Что мы, собственно, возрождаем? Кто мы? Является ли это возрождением в подлинном смысле слова? Скажем кратко: возрождение церкви явно исключает светскую картину мира, рационализм, интеллектуальные ориентиры.
В социальном плане я понимаю возрождение как формирование, утверждение «моральной общности», то есть всеобщую верность Конституции, дух и буква которой принимаются и поддерживаются всеми гражданами. Таким образом, «моральная общность» обеспечивает верховенство закона и равенство всех перед ним. Церковь основана на других принципах, больше похожих на вертикаль власти со своей иерархией.
Но насколько совместимы «моральная общность» и религиозное воспитание, христианское мировоззрение? На мой взгляд, рост количества верующих (христиан, мусульман и т.д.) имеет свои негативные последствия для гражданского общества и свидетельствует об отсутствии у граждан политических надежд. А клерикализация и неофитство являются следствием беспомощности людей в практическом отношении, их гражданского бессилия. «Естественным побуждением человека энергичного и порядочного является желание делать добро, но, если у него нет политической власти и какой-либо возможности влиять на события, ему остаётся лишь свернуть с этого естественного пути и заняться самим собой». Итак, в России сегодня созданы практически те же условия, в каких зарождалось христианство с его представлениями о личной святости, аскетизме и грехе. В этой системе ценностей прелюбодей более порочен, чем казнокрад. Разумеется, забродившее общественное мнение, настоянное на религиозной закваске, не станет обращать внимания на коррупцию и взяточничество, поскольку не будет считать, что урон от этих явлений сколько-нибудь серьёзен для человека, смысл жизни которого заключается в соблюдении религиозных предписаний и догм. Религиозность бывших комсомольских работников, «исполняющих обязанности подсвечников в церкви», вовсе не является лицемерием, как это принято считать. Они вполне искренние в религиозном плане люди. Их христианизированное сознание, противоречащее «моральной общности», вполне оправдывает их профессиональную несостоятельность и некомпетентность, поскольку главное для них – это не всеобщее благо, а собственное благополучие, вполне обеспеченное фактом занятия тёплого места, и персональная ответственность перед христианским Богом, моральный облик которого столь же несовершенен, сколь и их собственный. Поэтому вместо строительства жилья будут строиться церкви. А правоохранительными органами вместо борьбы с коррупцией, будет вестись борьба с инакомыслием и так называемым «политическим экстремизмом» - естественным гражданским протестом.
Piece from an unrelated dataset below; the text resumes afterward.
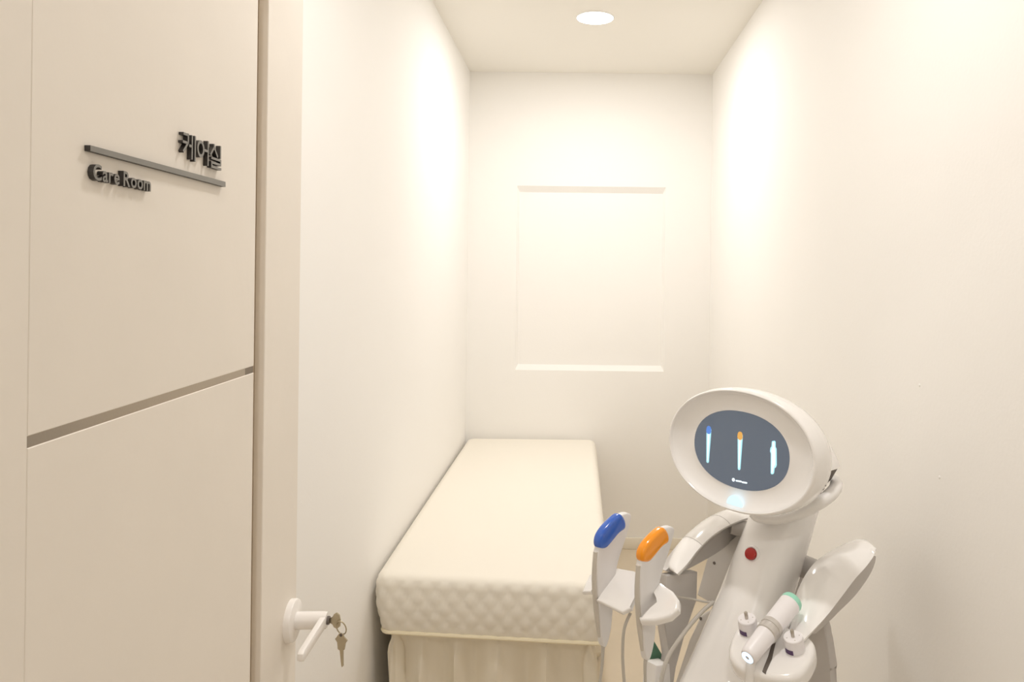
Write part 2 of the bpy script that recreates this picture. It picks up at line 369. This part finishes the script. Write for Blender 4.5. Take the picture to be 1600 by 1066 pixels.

Деморализованные, нравственно подавленные люди способны создавать только религии и лагеря, но не публичное пространство и открытое, гражданское общество. «Социальная добродетель исключена из христианской этики». Так же она исключена из жизни мещанина, предпочитающего жить «в самом себе», в своём узком обывательском мирке, или даже вполне себе богатого внутреннего мира какого-нибудь профессора. Эскапизм – уход от реальности (в том числе в пьянство, наркотики) – таков итог пренебрежения частной инициативой, игнорирования, а то и подавления лучшего в человеке – существе общественном. Государство в этом преуспело. Нет ничего удивительного в том, что патриотизм стал для многих словом бранным, а для немногих – источником дохода. Ибо патриотизм так же неуместен в России, как и «в среде угнетённых народов, населявших Римскую империю». Раб, бесправный человек, терпящий несправедливость, не может быть патриотом. Имперская сущность власти очевидна. Москва давно стала третьим Римом, что не вызывает большого энтузиазма у остальной, «неримской» России. Вся эта политическая ситуация негативно сказывается на состоянии умов и даже генофонде. Вынужденный стоицизм наших людей оправдывает социальное, гражданское, политическое самоубийство граждан, ибо, как уже говорилось, нормальный человек вынужден под давлением системы свернуть со своего естественного пути общественного, гражданского, политического участия. К этому добавляется апатия – бесстрастное, равнодушное отношение к жизни, утрата интереса к своей стране, к её прошлому, настоящему и будущему.